-- BEGIN --
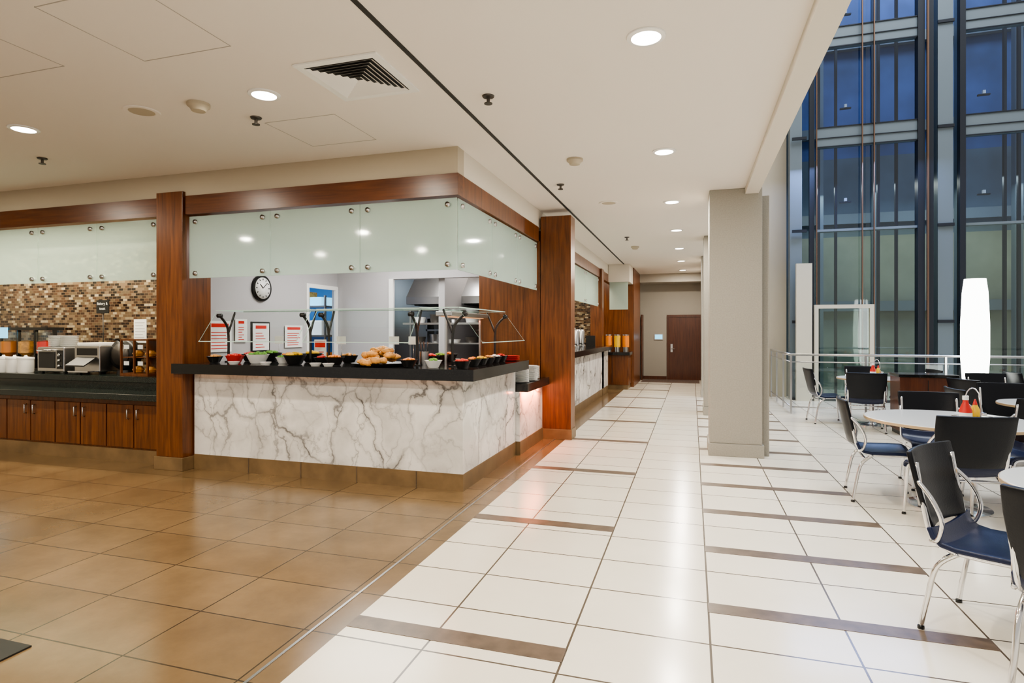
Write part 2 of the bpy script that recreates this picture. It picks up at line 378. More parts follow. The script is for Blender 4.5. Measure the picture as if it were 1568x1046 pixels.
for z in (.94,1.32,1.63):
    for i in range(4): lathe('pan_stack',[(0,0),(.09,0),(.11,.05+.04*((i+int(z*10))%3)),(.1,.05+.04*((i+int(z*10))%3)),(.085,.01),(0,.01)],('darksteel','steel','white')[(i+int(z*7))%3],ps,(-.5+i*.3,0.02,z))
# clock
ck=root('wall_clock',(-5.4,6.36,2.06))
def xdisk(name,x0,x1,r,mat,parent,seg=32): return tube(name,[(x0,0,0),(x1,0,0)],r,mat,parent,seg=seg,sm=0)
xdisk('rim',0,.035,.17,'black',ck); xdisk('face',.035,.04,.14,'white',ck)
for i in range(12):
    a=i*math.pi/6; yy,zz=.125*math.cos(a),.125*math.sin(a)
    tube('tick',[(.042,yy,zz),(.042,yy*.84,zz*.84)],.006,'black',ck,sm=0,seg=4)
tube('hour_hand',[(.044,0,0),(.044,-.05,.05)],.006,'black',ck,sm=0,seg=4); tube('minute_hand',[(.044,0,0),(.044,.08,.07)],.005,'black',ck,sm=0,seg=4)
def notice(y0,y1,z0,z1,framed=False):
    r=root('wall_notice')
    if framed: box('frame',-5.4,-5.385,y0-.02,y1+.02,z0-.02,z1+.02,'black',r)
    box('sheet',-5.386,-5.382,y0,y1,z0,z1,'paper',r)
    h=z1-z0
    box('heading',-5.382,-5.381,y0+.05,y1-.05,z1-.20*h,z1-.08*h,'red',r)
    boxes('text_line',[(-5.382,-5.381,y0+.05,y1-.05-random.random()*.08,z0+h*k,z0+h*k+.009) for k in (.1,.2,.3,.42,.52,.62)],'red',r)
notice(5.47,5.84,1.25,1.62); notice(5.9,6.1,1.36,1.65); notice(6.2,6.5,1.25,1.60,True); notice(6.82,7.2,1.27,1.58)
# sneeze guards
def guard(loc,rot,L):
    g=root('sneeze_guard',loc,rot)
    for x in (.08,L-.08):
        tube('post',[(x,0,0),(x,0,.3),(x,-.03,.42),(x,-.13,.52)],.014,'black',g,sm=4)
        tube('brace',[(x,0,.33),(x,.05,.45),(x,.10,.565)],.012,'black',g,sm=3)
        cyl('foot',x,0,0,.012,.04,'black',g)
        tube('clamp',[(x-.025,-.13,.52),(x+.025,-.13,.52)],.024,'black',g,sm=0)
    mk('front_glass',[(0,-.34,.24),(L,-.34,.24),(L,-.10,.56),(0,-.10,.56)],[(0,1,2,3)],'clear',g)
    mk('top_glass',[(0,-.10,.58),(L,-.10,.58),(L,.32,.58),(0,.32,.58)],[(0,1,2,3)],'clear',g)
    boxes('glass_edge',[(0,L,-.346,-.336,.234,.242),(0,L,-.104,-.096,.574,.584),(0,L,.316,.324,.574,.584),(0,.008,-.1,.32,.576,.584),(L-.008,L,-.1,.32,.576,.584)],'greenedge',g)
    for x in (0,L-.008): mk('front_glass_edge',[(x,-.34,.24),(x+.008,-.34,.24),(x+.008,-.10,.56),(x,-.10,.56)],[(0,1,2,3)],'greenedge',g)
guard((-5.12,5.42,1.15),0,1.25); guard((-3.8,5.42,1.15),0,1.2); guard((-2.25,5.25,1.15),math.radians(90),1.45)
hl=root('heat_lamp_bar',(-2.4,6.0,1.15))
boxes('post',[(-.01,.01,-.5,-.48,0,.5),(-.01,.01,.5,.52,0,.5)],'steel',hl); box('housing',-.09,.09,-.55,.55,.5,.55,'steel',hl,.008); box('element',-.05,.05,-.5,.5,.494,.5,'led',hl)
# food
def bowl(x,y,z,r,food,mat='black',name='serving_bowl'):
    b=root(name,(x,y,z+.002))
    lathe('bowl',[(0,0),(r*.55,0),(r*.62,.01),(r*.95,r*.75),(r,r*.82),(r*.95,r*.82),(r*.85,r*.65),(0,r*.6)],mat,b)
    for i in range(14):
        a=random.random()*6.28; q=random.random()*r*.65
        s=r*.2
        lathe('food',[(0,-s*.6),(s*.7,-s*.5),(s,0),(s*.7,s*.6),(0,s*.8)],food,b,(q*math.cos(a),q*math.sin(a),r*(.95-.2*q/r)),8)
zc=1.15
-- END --
-- BEGIN --
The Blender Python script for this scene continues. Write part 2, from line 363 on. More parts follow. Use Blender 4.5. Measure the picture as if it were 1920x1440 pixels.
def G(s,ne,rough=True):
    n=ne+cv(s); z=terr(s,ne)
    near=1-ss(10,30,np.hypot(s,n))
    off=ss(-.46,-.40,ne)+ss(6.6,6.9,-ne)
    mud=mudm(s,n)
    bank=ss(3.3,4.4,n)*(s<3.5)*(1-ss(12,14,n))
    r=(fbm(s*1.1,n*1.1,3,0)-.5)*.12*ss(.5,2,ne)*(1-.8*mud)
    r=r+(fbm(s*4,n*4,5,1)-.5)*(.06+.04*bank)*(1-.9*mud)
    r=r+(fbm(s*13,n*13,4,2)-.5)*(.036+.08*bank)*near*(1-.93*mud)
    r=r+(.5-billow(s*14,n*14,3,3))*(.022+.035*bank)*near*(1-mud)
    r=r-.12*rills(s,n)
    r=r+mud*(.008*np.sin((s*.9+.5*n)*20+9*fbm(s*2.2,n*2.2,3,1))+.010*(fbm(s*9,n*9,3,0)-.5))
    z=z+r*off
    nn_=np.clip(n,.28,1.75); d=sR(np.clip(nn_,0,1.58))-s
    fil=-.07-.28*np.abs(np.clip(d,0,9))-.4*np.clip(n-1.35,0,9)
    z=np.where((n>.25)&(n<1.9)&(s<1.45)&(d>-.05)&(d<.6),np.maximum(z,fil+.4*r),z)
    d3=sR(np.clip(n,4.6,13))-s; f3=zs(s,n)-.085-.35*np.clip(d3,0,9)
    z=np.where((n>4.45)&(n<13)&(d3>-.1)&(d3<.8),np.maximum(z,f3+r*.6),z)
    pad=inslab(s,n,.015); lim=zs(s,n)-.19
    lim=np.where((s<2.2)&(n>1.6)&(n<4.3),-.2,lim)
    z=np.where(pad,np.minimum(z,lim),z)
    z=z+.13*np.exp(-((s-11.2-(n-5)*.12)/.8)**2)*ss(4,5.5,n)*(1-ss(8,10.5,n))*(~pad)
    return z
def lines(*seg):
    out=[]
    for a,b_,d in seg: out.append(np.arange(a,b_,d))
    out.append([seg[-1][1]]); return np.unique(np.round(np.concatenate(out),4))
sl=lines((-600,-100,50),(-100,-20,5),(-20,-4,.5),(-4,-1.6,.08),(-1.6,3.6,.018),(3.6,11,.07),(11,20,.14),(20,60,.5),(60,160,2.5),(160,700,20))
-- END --
== To do ==
Identify the lines of the data that contain the word "Blender". Copy each of them.

== Exercise solution ==
Write part 2 of the bpy script that recreates this picture. It picks up at line 378. More parts follow. The script is for Blender 4.5. Measure the picture as if it were 1568x1046 pixels.
The Blender Python script for this scene continues. Write part 2, from line 363 on. More parts follow. Use Blender 4.5. Measure the picture as if it were 1920x1440 pixels.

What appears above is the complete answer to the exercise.